Exercise directions |
Reproduce each line bearing the word "picture".
-- start Data to process --
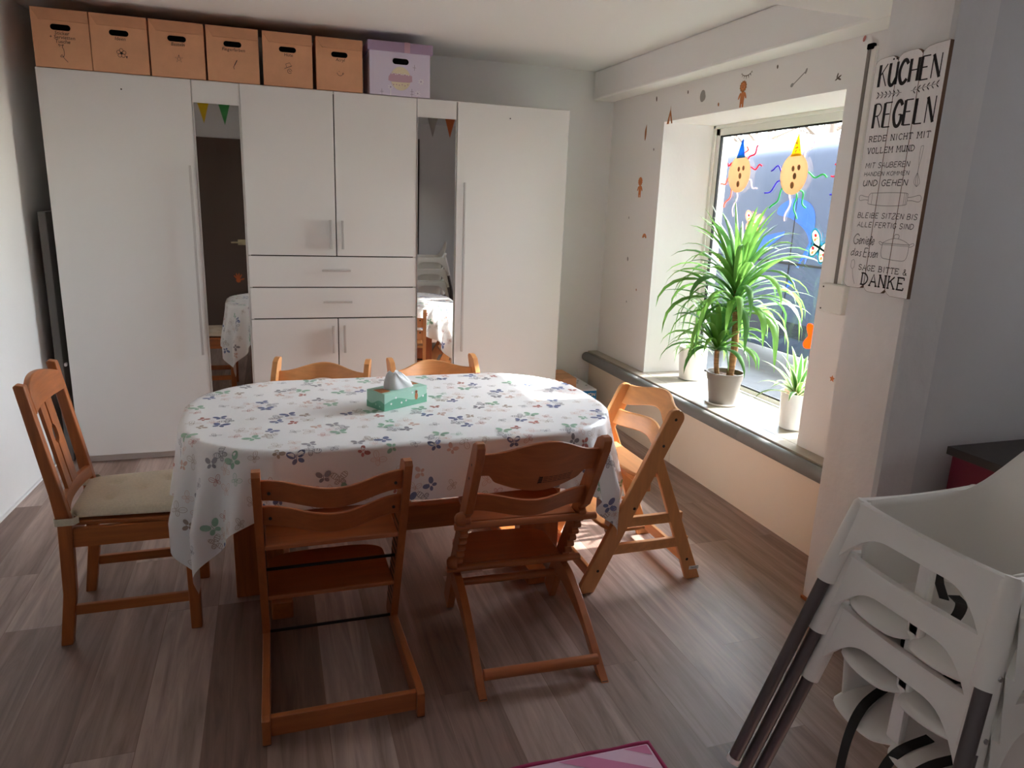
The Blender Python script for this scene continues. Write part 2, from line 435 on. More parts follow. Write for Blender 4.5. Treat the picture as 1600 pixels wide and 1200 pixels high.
# ------------------------------------------------------------------ the room
ZC = 2.553       # ceiling
ZL = 2.355       # underside of beam and cross beam
def lx(y): return -1.309 + 0.0676*(y-3.858)      # left wall face
def room():
    b = MB(); b.box(-2.2, 3.6, -0.9, 5.5, -0.15, 0, FLOORM); struct('floor', b)
    b = MB(); b.box(-2.2, 3.6, -0.9, 5.5, ZC, ZC+0.15, CEIL); struct('ceiling', b)
    b = MB(); b.prism([(lx(5.5), 5.5), (lx(0.3), 0.3), (lx(0.3)-0.2, 0.3), (lx(5.5)-0.2, 5.5)], 0, ZC, 'z', WALL); struct('wall_left', b)
    b = MB(); b.box(-1.6, 3.0, 5.18, 5.4, 0, ZC, WALL); struct('wall_back', b)
    # window wall with its opening
    y0, y1, z0, z1, xf, xo = 2.80, 4.405, 0.475, 2.15, 2.478, 2.99
    b = MB()
    b.box(xf, xo, 2.232, y0, 0, ZC, WALLW)
    b.box(xf, xo, y1, 5.18, 0, ZC, WALLW)
    b.box(xf, xo, y0, y1, z1, ZC, WALLW)
    b.box(xf, xo, y0, y1, 0, z0-0.03, WALLW)
    struct('wall_right', b)
    b = MB(); b.box(2.31, xf, 2.232, 5.18, ZL, ZC, CEIL); struct('trim_1', b, bevel=0.012)
    b = MB(); b.box(1.50, 2.31, 2.10, 2.50, ZL, ZC, CEIL); b.box(2.31, 3.3, 2.10, 2.232, ZL, ZC, CEIL); struct('trim_2', b)
    # pillar beside the window and the wall that runs on from it
    b = MB()
    N = 14
    def corner(z):      # plaster edges are hand-worked, slightly uneven
        return 0.004*sin(z*7.3)+0.003*sin(z*17+1)
    rows = []
    for i in range(N+1):
        z = ZL*i/N; e = corner(z); r = 0.012
        rows.append([(2.12, 2.232+e*0.5, z), (2.12+e*0.4, 2.10, z), (2.12, 1.957+r, z), (2.12+r, 1.957+e*0.3, z), (2.30, 1.957, z), (2.30, 2.232, z)])
    vs = [p for r in rows for p in r]; k = 6
    fs = [(i*k+j, i*k+(j+1) % k, (i+1)*k+(j+1) % k, (i+1)*k+j) for i in range(N) for j in range(k)]
    fs = [f[::-1] for f in fs] + [tuple(range(k)), tuple((N*k+j) for j in range(k))[::-1]]
    b.add(vs, fs, PLASTER); b.box(2.30, 2.478, 2.05, 2.232, 0, ZL, PLASTER)
    struct('wall_pillar', b, smooth='auto')
    b = MB(); b.prism([(2.30, 1.957), (3.5, 1.875), (3.5, 2.10), (2.30, 2.10)], 0, ZC, 'z', WALL); struct('wall_kitchen', b)
    b = MB(); b.box(3.3, 3.5, -0.8, 0.75, 0, ZC, WALL); b.box(3.3, 3.5, 1.25, 2.0, 0, ZC, WALL); b.box(3.3, 3.5, 0.75, 1.25, 0, 1.25, WALL); b.box(3.3, 3.5, 0.75, 1.25, 1.78, ZC, WALL); struct('wall_side', b)  # opening added out of view to let in fill daylight
    # behind the camera
    b = MB(); b.box(-2.0, -0.21, 0.25, 0.45, 0, ZC, WALL); b.box(-0.35, -0.21, -0.7, 0.25, 0, ZC, WALL); struct('wall_front', b)
    b = MB(); b.box(-0.46, 3.5, -0.9, -0.7, 0, ZC, WALL); struct('wall_entrance', b)
    # skirting
    b = MB(); b.box(2.108, 2.119, 1.96, 2.232, 0, 0.012, PINE_Y); struct('baseboard_pillar', b)
    b = MB(); b.prism([(lx(5.1)+0.001, 5.1), (lx(0.5)+0.001, 0.5), (lx(0.5)+0.013, 0.5), (lx(5.1)+0.013, 5.1)], 0, 0.012, 'z', WALL); struct('baseboard_left', b)
    # window: frame, gasket, pane
    w = bpy.data.objects.new('window_1', None); COL.objects.link(w); w.location = (2.885, 3.6, 1.3); w['kind'] = 'structure'
    def T(x): return x
    X0, X1 = 2.865, 2.902
    b = MB(); fr = 0.068
    b.box(X0, X1, y0, y1, z1-0.066, z1, PVC); b.box(X0, X1, y0, y1, z0, z0+0.03, PVC)
    b.box(X0, X1, y0, y0+fr, z0, z1, PVC); b.box(X0, X1, y1-fr, y1, z0, z1, PVC)
    b.box(X0-0.012, X0, y1-0.03, y1, z0, z1, PVC); b.box(X0-0.012, X0, y0, y1, z1-0.022, z1, PVC)
    o = struct('window_frame', b, bevel=0.004, parent=w); o.matrix_parent_inverse = Matrix.Translation((-2.885, -3.6, -1.3))
    b = MB(); g = 0.010
    ya, yb, za, zb = y0+fr, y1-fr, z0+0.03, z1-0.066
    b.box(X0+0.004, X0+0.02, ya, yb, zb-g, zb, GASK); b.box(X0+0.004, X0+0.02, ya, yb, za, za+g, GASK)
    b.box(X0+0.004, X0+0.02, ya, ya+g, za, zb, GASK); b.box(X0+0.004, X0+0.02, yb-g, yb, za, zb, GASK)
    o = struct('window_gasket', b, parent=w); o.matrix_parent_inverse = Matrix.Translation((-2.885, -3.6, -1.3))
    b = MB(); b.add([(2.885, ya, za), (2.885, yb, za), (2.885, yb, zb), (2.885, ya, zb)], [(0, 1, 2, 3)], GLASS)
    o = struct('window_pane', b, parent=w); o.matrix_parent_inverse = Matrix.Translation((-2.885, -3.6, -1.3))
    # sill and boxed-in panels under it
    b = MB(); b.box(2.395, xf, 2.50, 5.178, 0.447, 0.475, STONE); b.box(xf, X0, y0+0.001, y1-0.001, 0.4455, 0.475, STONE); struct('window_sill', b, bevel=0.003)
    b = MB(); b.box(2.412, 2.476, 2.24, 3.855, 0, 0.446, PANELM); struct('trim_3', b)
    b = MB(); b.box(2.412, 2.476, 3.858, 5.178, 0, 0.446, PANELM); struct('trim_4', b)
room()
scene_matrix_fix = bpy.context.view_layer.update

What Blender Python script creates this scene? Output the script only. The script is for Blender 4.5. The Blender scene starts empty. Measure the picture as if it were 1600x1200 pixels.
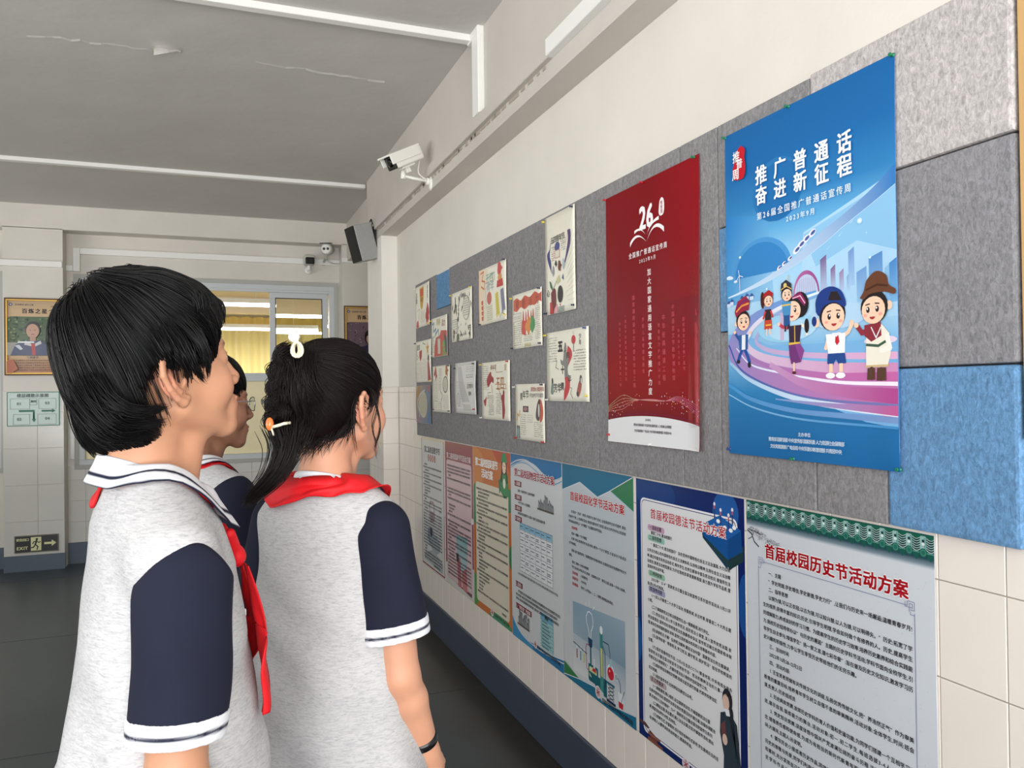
import bpy, bmesh, math, random
import numpy as np
from mathutils import Vector, Matrix
random.seed(7); rng = np.random.default_rng(7)
SC = bpy.context.scene; COL = SC.collection
PI = math.pi
# ---------------------------------------------------------------- camera
CZ = 1.60
AX = np.array([[0.93375758, -0.00847985, 0.35780565], [-0.35768782, 0.01280146, 0.93375347], [-0.01249853, -0.9998821, 0.00892032]])
cam = bpy.data.cameras.new('camera'); camo = bpy.data.objects.new('camera', cam); COL.objects.link(camo)
cam.sensor_fit = 'HORIZONTAL'; cam.sensor_width = 36.0; cam.lens = 36.0 * 1240 / 1600; cam.clip_start = 0.05
cx, cy, cz = AX[:, 0], AX[:, 1], AX[:, 2]
camo.matrix_world = Matrix(((cx[0], -cy[0], -cz[0], 0), (cx[1], -cy[1], -cz[1], 0), (cx[2], -cy[2], -cz[2], CZ), (0, 0, 0, 1)))
SC.camera = camo
SC.view_settings.view_transform = 'Standard'; SC.view_settings.look = 'None'
SC.view_settings.gamma = 1; SC.view_settings.use_curve_mapping = False
SC.view_settings.exposure = 0.15
# ---------------------------------------------------------------- daylight and added ceiling fill
w = bpy.data.worlds.new('world'); SC.world = w; w.use_nodes = True
nt = w.node_tree; bg = nt.nodes['Background']
sky = nt.nodes.new('ShaderNodeTexSky'); sky.sky_type = 'HOSEK_WILKIE'; sky.turbidity = 7; sky.sun_direction = Vector((-0.5, -0.6, 0.62)).normalized()
mixw = nt.nodes.new('ShaderNodeMix'); mixw.data_type = 'RGBA'; mixw.inputs[0].default_value = 0.8
nt.links.new(sky.outputs[0], mixw.inputs[6]); mixw.inputs[7].default_value = (0.93, 0.97, 1.0, 1)
nt.links.new(mixw.outputs[2], bg.inputs[0]); bg.inputs[1].default_value = 1.1
def area(name, loc, rot, sx, sy, power, color=(1, 1, 1)):
    l = bpy.data.lights.new(name, 'AREA'); l.shape = 'RECTANGLE'; l.size = sx; l.size_y = sy; l.energy = power; l.color = color
    o = bpy.data.objects.new(name, l); COL.objects.link(o); o.location = loc; o.rotation_euler = rot
    return o
area('daylight_open_end', (-0.6, -1.85, 1.85), (math.radians(92), 0, 0), 3.9, 2.7, 128, (0.98, 0.985, 1.0))
area('daylight_left_opening', (-3.05, 0.1, 2.1), (PI / 2, 0, -PI / 2), 3.4, 1.9, 42, (0.98, 0.985, 1.0))
area('ceiling_fill_left', (-6.2, 3.2, 0.05), (0, math.radians(-142), 0), 4.0, 5.5, 470, (1.0, 0.985, 0.96))  # added fill lamp on the left, aimed up to brighten the ceiling
area('ceiling_fill_back', (-1.2, -5.0, 0.05), (math.radians(142), 0, 0), 7.0, 4.0, 620, (1.0, 0.985, 0.96))  # added fill lamp past the open end, lifts the ceiling brightness

# ---------------------------------------------------------------- helpers
def s2l(c):
    return c / 12.92 if c <= 0.04045 else ((c + 0.055) / 1.055) ** 2.4
def rgb(c):
    if isinstance(c, str): c = tuple(int(c[i:i + 2], 16) for i in (0, 2, 4))
    return tuple(s2l(v / 255.0) for v in c[:3]) + (1.0,)
_m = {}
def mat(name, col, rough=0.6, bump=0.0, bscale=40, var=0.0, vscale=6, metal=0.0, spec=0.5, coat=0.0, attr=False, stretch=None, emit=None, trans=0.0, bdist=0.01, sss=0.0):
    if name in _m: return _m[name]
    m = bpy.data.materials.new(name); m.use_nodes = True; n = m.node_tree; b = n.nodes['Principled BSDF']
    b.inputs['Roughness'].default_value = rough; b.inputs['Metallic'].default_value = metal
    b.inputs['Specular IOR Level'].default_value = spec; b.inputs['Coat Weight'].default_value = coat
    if sss: b.inputs['Subsurface Weight'].default_value = sss; b.inputs['Subsurface Radius'].default_value = (0.012, 0.005, 0.003)
    tc = n.nodes.new('ShaderNodeTexCoord'); mp = n.nodes.new('ShaderNodeMapping'); n.links.new(tc.outputs['Object'], mp.inputs[0])
    if stretch: mp.inputs['Scale'].default_value = stretch
    src = None
    if attr:
        a = n.nodes.new('ShaderNodeAttribute'); a.attribute_name = 'col'; src = a.outputs['Color']
    base = rgb(col) if col is not None else (1, 1, 1, 1)
    if var > 0:
        nz = n.nodes.new('ShaderNodeTexNoise'); nz.inputs['Scale'].default_value = vscale; nz.inputs['Detail'].default_value = 5
        n.links.new(mp.outputs[0], nz.inputs['Vector'])
        rp = n.nodes.new('ShaderNodeMapRange'); rp.inputs[1].default_value = 0.3; rp.inputs[2].default_value = 0.7
        rp.inputs[3].default_value = 1 - var; rp.inputs[4].default_value = 1 + var * 0.6
        n.links.new(nz.outputs[0], rp.inputs[0])
        mx = n.nodes.new('ShaderNodeMix'); mx.data_type = 'RGBA'; mx.blend_type = 'MULTIPLY'; mx.inputs[0].default_value = 1
        mx.clamp_result = False
        if src: n.links.new(src, mx.inputs[6])
        else: mx.inputs[6].default_value = base
        n.links.new(rp.outputs[0], mx.inputs[7]); src = mx.outputs[2]
    if src: n.links.new(src, b.inputs['Base Color'])
    else: b.inputs['Base Color'].default_value = base
    if bump > 0:
        nb = n.nodes.new('ShaderNodeTexNoise'); nb.inputs['Scale'].default_value = bscale; nb.inputs['Detail'].default_value = 4
        n.links.new(mp.outputs[0], nb.inputs['Vector'])
        bp = n.nodes.new('ShaderNodeBump'); bp.inputs['Strength'].default_value = bump; bp.inputs['Distance'].default_value = bdist
        n.links.new(nb.outputs[0], bp.inputs['Height']); n.links.new(bp.outputs[0], b.inputs['Normal'])
    if emit:
        b.inputs['Emission Color'].default_value = rgb(emit[0]); b.inputs['Emission Strength'].default_value = emit[1]
    if trans: b.inputs['Transmission Weight'].default_value = trans
    _m[name] = m
    return m
def link(name, me, m, parent=None):
    me.name = name
    if m is not None:
        me.materials.clear(); me.materials.append(m)
    o = bpy.data.objects.new(name, me); COL.objects.link(o)
    if parent is not None: o.parent = parent
    return o
def thing(name, label, cat, loc=(0, 0, 0), rot=(0, 0, 0), group=None):
    o = bpy.data.objects.new(name, None); COL.objects.link(o); o.empty_display_size = 0.05
    o.location = loc; o.rotation_euler = rot; return tag(o, label, cat, group)
def tag(o, label, cat, group=None):
    o['label'] = label; o['category'] = cat
    if group: o['group'] = group
    return o
def tomesh(bm):
    me = bpy.data.meshes.new('m'); bm.to_mesh(me); bm.free(); return me
def bbox(bm, x0, x1, y0, y1, z0, z1, bev=0.0, seg=2):
    r = bmesh.ops.create_cube(bm, size=1.0); vs = r['verts']
    for v in vs:
        v.co = Vector(((x0 + x1) / 2 + v.co.x * (x1 - x0), (y0 + y1) / 2 + v.co.y * (y1 - y0), (z0 + z1) / 2 + v.co.z * (z1 - z0)))
    if bev > 0:
        es = {e for v in vs for e in v.link_edges}
        bmesh.ops.bevel(bm, geom=list(es), offset=bev, segments=seg, affect='EDGES', profile=0.6)
def box(x0, x1, y0, y1, z0, z1, bev=0.0, seg=2):
    bm = bmesh.new(); bbox(bm, x0, x1, y0, y1, z0, z1, bev, seg); return tomesh(bm)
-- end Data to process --
Correct result |
The Blender Python script for this scene continues. Write part 2, from line 435 on. More parts follow. Write for Blender 4.5. Treat the picture as 1600 pixels wide and 1200 pixels high.
What Blender Python script creates this scene? Output the script only. The script is for Blender 4.5. The Blender scene starts empty. Measure the picture as if it were 1600x1200 pixels.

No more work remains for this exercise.